Here's a fix for #1 as well, along with a return to the original variable names:
This still leaves one inconsistency with the original: This version behaves more intuitively in the presence of continuations, because it doesn't use mutation.
"If anyone called 'best on an infinite list, I'd expect it to diverge regardless of how it was implemented."
Oops, I didn't consider that 'best in Arc actually does operate on a data structure that has enough information to tell you whether an infinite substructure can contain a better candidate: If any tail of the list is 'is to one of the tails you've already encountered, its length is infinite but it certainly has no better candidates (since you've already seen them all). All infinite lists in Arc have tails that contain themselves as tails, so it's possible to make an Arc 'best that terminates on any infinite list.
I don't like that implementation of 'rotate, since it causes subexpressions of car.places to be evaluated twice. (I don't know if 'shift has similar quirks without looking at its code.)

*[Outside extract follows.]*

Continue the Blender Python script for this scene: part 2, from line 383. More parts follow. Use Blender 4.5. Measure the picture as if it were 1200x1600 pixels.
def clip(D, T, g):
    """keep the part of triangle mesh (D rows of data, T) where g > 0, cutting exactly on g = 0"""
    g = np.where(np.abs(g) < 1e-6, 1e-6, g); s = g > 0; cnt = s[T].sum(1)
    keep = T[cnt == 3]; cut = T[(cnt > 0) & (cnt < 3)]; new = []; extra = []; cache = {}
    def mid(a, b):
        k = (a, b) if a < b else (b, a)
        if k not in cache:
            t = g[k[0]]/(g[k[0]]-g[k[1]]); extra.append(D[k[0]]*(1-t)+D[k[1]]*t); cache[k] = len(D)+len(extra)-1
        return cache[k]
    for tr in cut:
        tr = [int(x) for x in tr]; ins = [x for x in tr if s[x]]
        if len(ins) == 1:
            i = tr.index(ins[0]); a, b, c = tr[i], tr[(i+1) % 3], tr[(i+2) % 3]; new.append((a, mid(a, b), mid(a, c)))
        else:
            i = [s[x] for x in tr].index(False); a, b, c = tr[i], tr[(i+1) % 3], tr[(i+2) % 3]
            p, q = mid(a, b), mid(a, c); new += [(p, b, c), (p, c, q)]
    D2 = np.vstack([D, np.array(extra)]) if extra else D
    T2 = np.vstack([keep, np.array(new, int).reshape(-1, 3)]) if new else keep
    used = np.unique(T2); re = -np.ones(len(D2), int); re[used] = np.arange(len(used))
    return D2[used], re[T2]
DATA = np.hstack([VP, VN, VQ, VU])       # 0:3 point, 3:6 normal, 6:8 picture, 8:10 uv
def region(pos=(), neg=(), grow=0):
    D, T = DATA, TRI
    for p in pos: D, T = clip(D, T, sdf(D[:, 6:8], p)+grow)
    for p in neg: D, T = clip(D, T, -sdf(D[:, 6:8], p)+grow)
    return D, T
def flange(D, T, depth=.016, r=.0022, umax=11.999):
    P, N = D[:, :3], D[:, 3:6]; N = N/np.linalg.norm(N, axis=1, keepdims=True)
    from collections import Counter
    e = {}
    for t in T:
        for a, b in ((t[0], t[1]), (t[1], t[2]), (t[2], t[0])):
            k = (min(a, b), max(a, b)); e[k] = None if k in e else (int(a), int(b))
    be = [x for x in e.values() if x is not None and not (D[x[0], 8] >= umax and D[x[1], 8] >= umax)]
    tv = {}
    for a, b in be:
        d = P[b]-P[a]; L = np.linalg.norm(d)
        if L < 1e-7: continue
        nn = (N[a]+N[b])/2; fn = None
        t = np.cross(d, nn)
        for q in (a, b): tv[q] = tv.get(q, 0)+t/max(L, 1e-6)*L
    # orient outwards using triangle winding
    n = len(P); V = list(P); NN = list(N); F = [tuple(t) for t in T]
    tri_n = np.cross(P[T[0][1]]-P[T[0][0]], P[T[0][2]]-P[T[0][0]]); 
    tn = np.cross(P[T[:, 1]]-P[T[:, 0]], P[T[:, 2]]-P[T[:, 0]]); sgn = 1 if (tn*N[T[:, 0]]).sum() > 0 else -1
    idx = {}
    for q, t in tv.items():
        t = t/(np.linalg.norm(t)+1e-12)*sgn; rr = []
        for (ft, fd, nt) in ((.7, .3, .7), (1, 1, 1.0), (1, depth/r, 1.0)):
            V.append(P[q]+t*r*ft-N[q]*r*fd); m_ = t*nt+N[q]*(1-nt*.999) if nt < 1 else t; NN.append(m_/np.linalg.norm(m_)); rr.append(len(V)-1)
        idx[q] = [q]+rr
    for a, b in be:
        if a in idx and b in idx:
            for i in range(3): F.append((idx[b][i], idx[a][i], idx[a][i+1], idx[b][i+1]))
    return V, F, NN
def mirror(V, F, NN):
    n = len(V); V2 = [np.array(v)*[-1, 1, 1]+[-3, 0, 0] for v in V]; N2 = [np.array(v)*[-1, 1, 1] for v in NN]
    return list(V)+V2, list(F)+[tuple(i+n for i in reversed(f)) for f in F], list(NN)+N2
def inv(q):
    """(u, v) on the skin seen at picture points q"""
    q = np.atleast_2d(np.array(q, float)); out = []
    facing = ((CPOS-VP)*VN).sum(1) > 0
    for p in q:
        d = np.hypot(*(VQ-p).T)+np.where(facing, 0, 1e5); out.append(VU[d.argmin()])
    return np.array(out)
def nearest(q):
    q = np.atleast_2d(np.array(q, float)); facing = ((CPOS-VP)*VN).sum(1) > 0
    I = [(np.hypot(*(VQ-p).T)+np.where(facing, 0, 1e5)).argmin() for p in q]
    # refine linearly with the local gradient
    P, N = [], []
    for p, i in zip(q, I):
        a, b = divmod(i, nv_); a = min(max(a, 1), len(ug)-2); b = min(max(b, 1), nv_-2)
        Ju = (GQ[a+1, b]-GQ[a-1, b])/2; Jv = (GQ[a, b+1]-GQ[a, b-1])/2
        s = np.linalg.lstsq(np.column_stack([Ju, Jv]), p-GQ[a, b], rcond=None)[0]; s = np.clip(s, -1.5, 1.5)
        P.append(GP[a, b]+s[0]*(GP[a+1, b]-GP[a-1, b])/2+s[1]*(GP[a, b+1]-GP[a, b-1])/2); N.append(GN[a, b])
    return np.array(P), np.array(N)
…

This is something I cared about when working on Penknife that I now realize I don't actually use. (In fact, I don't use 'rotate or 'swap at all; it only comes up in 'zap.) My current way of thinking is that I wouldn't bother to fix it. I'd put a note in the documentation instead, or else detect unsupported usage and raise an error. And then I guess I'd make sure to apologize for that caveat every time I talked about the utility. :-p
If you want to fix it, I've found it's pretty elegant to have a (place ...) form that gives you a getter and a setter.